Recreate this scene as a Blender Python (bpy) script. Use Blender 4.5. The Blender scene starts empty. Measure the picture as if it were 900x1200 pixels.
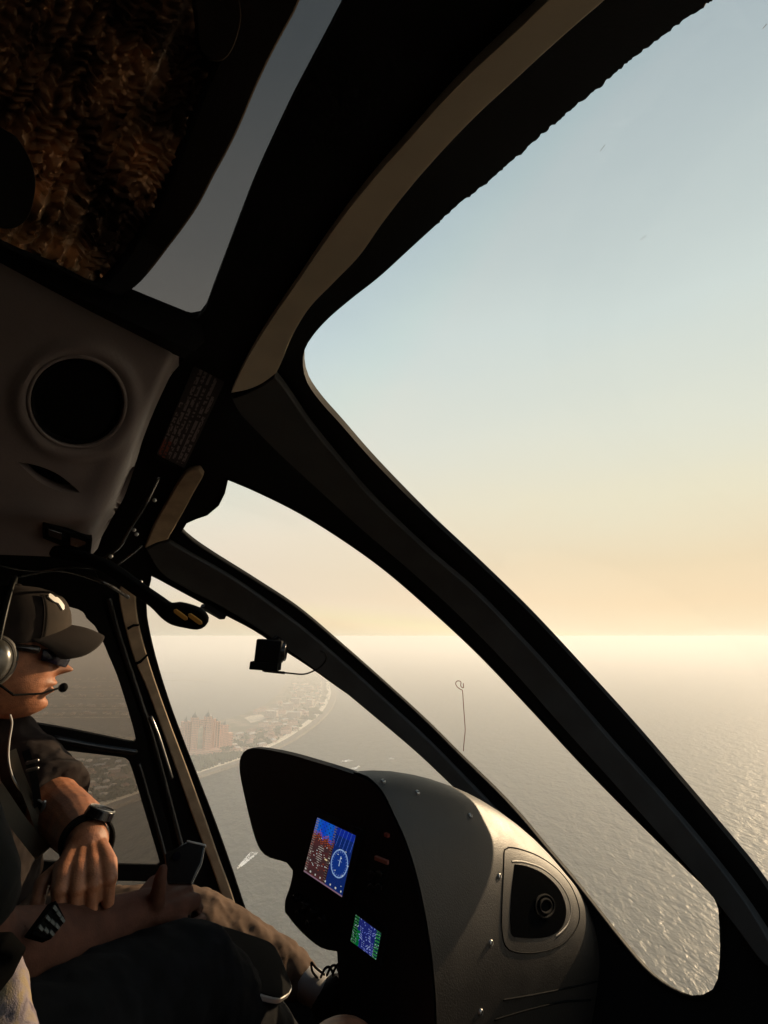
import bpy, bmesh, math, random
from mathutils import Vector, Matrix, noise
from mathutils.geometry import delaunay_2d_cdt

random.seed(7)
SC = bpy.context.scene
COL = SC.collection
R = math.radians
FOC = 640.0                      # focal length in pixels of the 900x1200 photograph
PITCH = R(12.8)
CP, SP = math.cos(PITCH), math.sin(PITCH)
SEA = -300.0                     # the camera flies 300 m above the water, at the origin
SUN_AZ, SUN_EL = R(47), R(15.5)

# ------------------------------------------------------------------ geometry helpers
def ray(px, py):
    x = (px - 450) / FOC; v = (600 - py) / FOC
    return Vector((x, CP - SP * v, SP + CP * v))
def P(px, py, t): return ray(px, py) * t
def G(px, py, z=SEA):
    d = ray(px, py); return d * (z / d.z)

S45 = math.sqrt(.5)
def cab(p): return Vector(((p.x + p.y) * S45, (-p.x + p.y) * S45, p.z))       # world -> forward, left, up
def uncab(c): return Vector(((c[0] - c[1]) * S45, (c[0] + c[1]) * S45, c[2]))
FWD = uncab((1, 0, 0)); LEFT = uncab((0, 1, 0)); UP = Vector((0, 0, 1))

HC = Vector((-.2, .75, -.35)); HA = (1.5, 1.02, .86); HN = 2.5      # the cabin shell: a superellipsoid
def hull_g(c):
    return sum(abs((c[i] - HC[i]) / HA[i]) ** HN for i in range(3))
def hull_hit(px, py):
    d = cab(ray(px, py)); a, b = 0.0, 8.0
    for _ in range(40):
        m = (a + b) / 2
        if hull_g(d * m) < 1: a = m
        else: b = m
    return d * a
def hull_param(c):
    q = c - HC
    return (math.degrees(math.atan2(q[1], q[0])), math.degrees(math.atan2(q[2], math.hypot(q[0], q[1]))))
def hull_normal(c):
    n = Vector([math.copysign(abs((c[i] - HC[i]) / HA[i]) ** (HN - 1) / HA[i], c[i] - HC[i]) for i in range(3)])
    return n.normalized()
def hull_point(th, ph, off=0.0):
    th, ph = R(th), R(ph)
    d = Vector((math.cos(th) * math.cos(ph), math.sin(th) * math.cos(ph), math.sin(ph)))
    s = sum(abs(d[i] / HA[i]) ** HN for i in range(3)) ** (-1 / HN)
    c = HC + d * s
    return c + hull_normal(c) * off
def px_param(pts): return [hull_param(hull_hit(*p[:2])) for p in pts]

def smooth(pts, step=6.0, closed=True, curved=True):
    """Catmull-Rom through 2D points; a repeated point makes a sharp corner"""
    out = []; n = len(pts)
    rng = range(n if closed else n - 1)
    for i in rng:
        p1, p2 = pts[i], pts[(i + 1) % n]
        if math.dist(p1, p2) < 1e-9: continue
        p0 = pts[(i - 1) % n] if (closed or i > 0) else p1
        p3 = pts[(i + 2) % n] if (closed or i + 2 < n) else p2
        if not curved: p0, p3 = p1, p2
        k = max(1, int(math.dist(p1, p2) / step))
        for j in range(k):
            t = j / k
            q = []
            for a in (0, 1):
                q.append(.5 * (2 * p1[a] + (p2[a] - p0[a]) * t + (2 * p0[a] - 5 * p1[a] + 4 * p2[a] - p3[a]) * t * t
                               + (-p0[a] + 3 * p1[a] - 3 * p2[a] + p3[a]) * t ** 3))
            out.append((q[0], q[1]))
    if not closed: out.append(tuple(pts[-1]))
    return out
def inside(p, poly):
    x, y = p; c = False; j = len(poly) - 1
    for i in range(len(poly)):
        xi, yi = poly[i]; xj, yj = poly[j]
        if (yi > y) != (yj > y) and x < (xj - xi) * (y - yi) / (yj - yi) + xi: c = not c
        j = i
    return c

def cdt(outline, holes, grid):
    vs = []; es = []
    for loop in [outline] + holes:
        b = len(vs); vs += [Vector(p) for p in loop]
        es += [(b + i, b + (i + 1) % len(loop)) for i in range(len(loop))]
    border = [(v.x, v.y) for v in vs]
    cell = {}
    for q in border: cell.setdefault((int(q[0] // grid), int(q[1] // grid)), []).append(q)
    xs = [p[0] for p in outline]; ys = [p[1] for p in outline]
    y = min(ys) + grid * .5; row = 0
    while y < max(ys):
        x = min(xs) + grid * (.25 + .5 * (row % 2))
        while x < max(xs):
            cx, cy = int(x // grid), int(y // grid)
            near = any(math.dist(q, (x, y)) < grid * .45 for a in (-1, 0, 1) for b2 in (-1, 0, 1) for q in cell.get((cx + a, cy + b2), ()))
            if not near and inside((x, y), outline) and not any(inside((x, y), h) for h in holes):
                vs.append(Vector((x, y)))
            x += grid
        y += grid * .87; row += 1
    rv, _, rf, *_r = delaunay_2d_cdt(vs, es, [], 0, 1e-6)
    fs = []
    for f in rf:
        c = (sum(rv[i].x for i in f) / 3, sum(rv[i].y for i in f) / 3)
        if inside(c, outline) and not any(inside(c, h) for h in holes): fs.append(tuple(f))
    used = sorted({i for f in fs for i in f}); m = {o: n for n, o in enumerate(used)}
    return [(rv[i].x, rv[i].y) for i in used], [tuple(m[i] for i in f) for f in fs]

def solid(pts2, tris, front, back):
    """closed solid from a triangulated 2D region, front and back are functions 2D -> 3D"""
    n = len(pts2)
    V = [front(p) for p in pts2] + [back(p) for p in pts2]
    F = []
    ec = {}
    for f in tris:
        for a, b in ((f[0], f[1]), (f[1], f[2]), (f[2], f[0])): ec[(a, b)] = 1
    for f in tris:
        F.append(f); F.append((f[2] + n, f[1] + n, f[0] + n))
    rim = [(a, b) for (a, b) in ec if (b, a) not in ec]
    for a, b in rim: F.append((b, a, a + n, b + n))
    sharp = {tuple(sorted(e)) for e in rim} | {tuple(sorted((a + n, b + n))) for a, b in rim}
    return V, F, sharp

class MB:
    def __init__(s): s.v = []; s.f = []; s.sharp = set()
    def add(s, V, F, sharp=()):
        b = len(s.v); s.v += [Vector(p) for p in V]; s.f += [tuple(i + b for i in f) for f in F]
        s.sharp |= {(a + b, c + b) for a, c in sharp}; return s
    def box(s, c, ax, size):
        """ax three unit vectors, size full lengths"""
        c = Vector(c); V = []
        for i in (-1, 1):
            for j in (-1, 1):
                for k in (-1, 1):
                    V.append(c + ax[0] * (i * size[0] / 2) + ax[1] * (j * size[1] / 2) + ax[2] * (k * size[2] / 2))
        F = [(0, 1, 3, 2), (4, 6, 7, 5), (0, 4, 5, 1), (2, 3, 7, 6), (0, 2, 6, 4), (1, 5, 7, 3)]
        return s.add(V, F)
    def rings(s, rings, cap=True, close=True):
        m = len(rings[0]); V = [p for r in rings for p in r]; F = []
        for i in range(len(rings) - 1):
            for j in range(m if close else m - 1):
                a = i * m + j; b = i * m + (j + 1) % m
                F.append((a, b, b + m, a + m))
        if cap:
            F.append(tuple(range(m - 1, -1, -1))); F.append(tuple(range((len(rings) - 1) * m, len(rings) * m)))
        return s.add(V, F)
    def tube(s, pts, rad, seg=12, flat=None, up=None, endcap=True):
        """pts 3D, rad radius or list; flat = (squash, direction) makes an oval section"""
        n = len(pts)
        if not hasattr(rad, '__len__'): rad = [rad] * n
        rings = []; prev = None
        for i in range(n):
            t = (Vector(pts[min(i + 1, n - 1)]) - Vector(pts[max(i - 1, 0)])).normalized()
            ref = up if up is not None else (prev if prev is not None else (UP if abs(t.z) < .9 else Vector((1, 0, 0))))
            a = (ref - t * ref.dot(t)).normalized(); b = t.cross(a); prev = a
            k = flat if flat else 1
            rings.append((Vector(pts[i]), a, b, rad[i], k, t))
        out = []
        def ring(c, a, b, r, k): return [c + a * (math.cos(2 * math.pi * j / seg) * r * k) + b * (math.sin(2 * math.pi * j / seg) * r) for j in range(seg)]
        if endcap:
            c, a, b, r, k, t = rings[0]
            for q in (.98, .8, .45): out.append(ring(c - t * r * q * .9, a, b, r * math.sqrt(1 - q * q), k))
        for c, a, b, r, k, t in rings: out.append(ring(c, a, b, r, k))
        if endcap:
            c, a, b, r, k, t = rings[-1]
            for q in (.45, .8, .98): out.append(ring(c + t * r * q * .9, a, b, r * math.sqrt(1 - q * q), k))
        return s.rings(out)
    def ball(s, c, ax, r, nu=20, nv=12):
        c = Vector(c); rr = []
        for i in range(nv + 1):
            ph = math.pi * (i / nv - .5); e = max(math.cos(ph), .02)
            rr.append([c + ax[0] * (r[0] * e * math.cos(2 * math.pi * j / nu)) + ax[1] * (r[1] * e * math.sin(2 * math.pi * j / nu)) + ax[2] * (r[2] * math.sin(ph)) for j in range(nu)])
        return s.rings(rr)
    def cyl(s, a, b, r, seg=20, r2=None):
        a, b = Vector(a), Vector(b); t = (b - a).normalized()
        u = t.orthogonal().normalized(); w = t.cross(u); r2 = r if r2 is None else r2
        return s.rings([[a + (u * math.cos(2 * math.pi * j / seg) + w * math.sin(2 * math.pi * j / seg)) * r for j in range(seg)],
                        [b + (u * math.cos(2 * math.pi * j / seg) + w * math.sin(2 * math.pi * j / seg)) * r2 for j in range(seg)]])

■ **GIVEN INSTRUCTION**
Return only the lines from the start of the data through the line that contains "def px_param(pts): return", please, copying them exactly and omitting all pictures.

■ **COMPLETE OUTPUT**
Recreate this scene as a Blender Python (bpy) script. Use Blender 4.5. The Blender scene starts empty. Measure the picture as if it were 900x1200 pixels.
import bpy, bmesh, math, random
from mathutils import Vector, Matrix, noise
from mathutils.geometry import delaunay_2d_cdt

random.seed(7)
SC = bpy.context.scene
COL = SC.collection
R = math.radians
FOC = 640.0                      # focal length in pixels of the 900x1200 photograph
PITCH = R(12.8)
CP, SP = math.cos(PITCH), math.sin(PITCH)
SEA = -300.0                     # the camera flies 300 m above the water, at the origin
SUN_AZ, SUN_EL = R(47), R(15.5)

# ------------------------------------------------------------------ geometry helpers
def ray(px, py):
    x = (px - 450) / FOC; v = (600 - py) / FOC
    return Vector((x, CP - SP * v, SP + CP * v))
def P(px, py, t): return ray(px, py) * t
def G(px, py, z=SEA):
    d = ray(px, py); return d * (z / d.z)

S45 = math.sqrt(.5)
def cab(p): return Vector(((p.x + p.y) * S45, (-p.x + p.y) * S45, p.z))       # world -> forward, left, up
def uncab(c): return Vector(((c[0] - c[1]) * S45, (c[0] + c[1]) * S45, c[2]))
FWD = uncab((1, 0, 0)); LEFT = uncab((0, 1, 0)); UP = Vector((0, 0, 1))

HC = Vector((-.2, .75, -.35)); HA = (1.5, 1.02, .86); HN = 2.5      # the cabin shell: a superellipsoid
def hull_g(c):
    return sum(abs((c[i] - HC[i]) / HA[i]) ** HN for i in range(3))
def hull_hit(px, py):
    d = cab(ray(px, py)); a, b = 0.0, 8.0
    for _ in range(40):
        m = (a + b) / 2
        if hull_g(d * m) < 1: a = m
        else: b = m
    return d * a
def hull_param(c):
    q = c - HC
    return (math.degrees(math.atan2(q[1], q[0])), math.degrees(math.atan2(q[2], math.hypot(q[0], q[1]))))
def hull_normal(c):
    n = Vector([math.copysign(abs((c[i] - HC[i]) / HA[i]) ** (HN - 1) / HA[i], c[i] - HC[i]) for i in range(3)])
    return n.normalized()
def hull_point(th, ph, off=0.0):
    th, ph = R(th), R(ph)
    d = Vector((math.cos(th) * math.cos(ph), math.sin(th) * math.cos(ph), math.sin(ph)))
    s = sum(abs(d[i] / HA[i]) ** HN for i in range(3)) ** (-1 / HN)
    c = HC + d * s
    return c + hull_normal(c) * off
def px_param(pts): return [hull_param(hull_hit(*p[:2])) for p in pts]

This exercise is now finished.